*WHAT YOU ARE ASKED TO DO*:
Print the data exactly, leaving nothing out.

*LISTED RECORDS*:
____________

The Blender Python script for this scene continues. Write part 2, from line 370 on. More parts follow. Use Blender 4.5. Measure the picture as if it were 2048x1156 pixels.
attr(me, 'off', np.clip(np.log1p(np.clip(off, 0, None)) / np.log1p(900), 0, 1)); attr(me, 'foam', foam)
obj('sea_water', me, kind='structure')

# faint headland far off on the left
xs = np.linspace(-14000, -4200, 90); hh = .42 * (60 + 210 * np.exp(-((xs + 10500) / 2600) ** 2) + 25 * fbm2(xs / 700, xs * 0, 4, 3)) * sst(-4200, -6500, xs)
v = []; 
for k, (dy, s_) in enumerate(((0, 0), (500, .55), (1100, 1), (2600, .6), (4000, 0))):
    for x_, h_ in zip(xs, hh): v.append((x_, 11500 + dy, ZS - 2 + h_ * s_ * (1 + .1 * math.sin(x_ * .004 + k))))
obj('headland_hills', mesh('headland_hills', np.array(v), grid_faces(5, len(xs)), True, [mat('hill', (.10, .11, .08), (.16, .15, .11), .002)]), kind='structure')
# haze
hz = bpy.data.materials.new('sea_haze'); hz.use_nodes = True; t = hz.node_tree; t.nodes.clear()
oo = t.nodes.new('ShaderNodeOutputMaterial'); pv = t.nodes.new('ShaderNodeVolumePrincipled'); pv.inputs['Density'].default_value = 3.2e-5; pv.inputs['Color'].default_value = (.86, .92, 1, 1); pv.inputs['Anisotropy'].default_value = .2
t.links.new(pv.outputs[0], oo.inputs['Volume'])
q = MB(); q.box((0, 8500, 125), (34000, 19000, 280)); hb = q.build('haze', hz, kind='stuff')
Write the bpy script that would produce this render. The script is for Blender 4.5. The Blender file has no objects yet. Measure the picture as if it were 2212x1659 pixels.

____________

*EXPECTED OUTPUT*:
The Blender Python script for this scene continues. Write part 2, from line 370 on. More parts follow. Use Blender 4.5. Measure the picture as if it were 2048x1156 pixels.
attr(me, 'off', np.clip(np.log1p(np.clip(off, 0, None)) / np.log1p(900), 0, 1)); attr(me, 'foam', foam)
obj('sea_water', me, kind='structure')

# faint headland far off on the left
xs = np.linspace(-14000, -4200, 90); hh = .42 * (60 + 210 * np.exp(-((xs + 10500) / 2600) ** 2) + 25 * fbm2(xs / 700, xs * 0, 4, 3)) * sst(-4200, -6500, xs)
v = []; 
for k, (dy, s_) in enumerate(((0, 0), (500, .55), (1100, 1), (2600, .6), (4000, 0))):
    for x_, h_ in zip(xs, hh): v.append((x_, 11500 + dy, ZS - 2 + h_ * s_ * (1 + .1 * math.sin(x_ * .004 + k))))
obj('headland_hills', mesh('headland_hills', np.array(v), grid_faces(5, len(xs)), True, [mat('hill', (.10, .11, .08), (.16, .15, .11), .002)]), kind='structure')
# haze
hz = bpy.data.materials.new('sea_haze'); hz.use_nodes = True; t = hz.node_tree; t.nodes.clear()
oo = t.nodes.new('ShaderNodeOutputMaterial'); pv = t.nodes.new('ShaderNodeVolumePrincipled'); pv.inputs['Density'].default_value = 3.2e-5; pv.inputs['Color'].default_value = (.86, .92, 1, 1); pv.inputs['Anisotropy'].default_value = .2
t.links.new(pv.outputs[0], oo.inputs['Volume'])
q = MB(); q.box((0, 8500, 125), (34000, 19000, 280)); hb = q.build('haze', hz, kind='stuff')
Write the bpy script that would produce this render. The script is for Blender 4.5. The Blender file has no objects yet. Measure the picture as if it were 2212x1659 pixels.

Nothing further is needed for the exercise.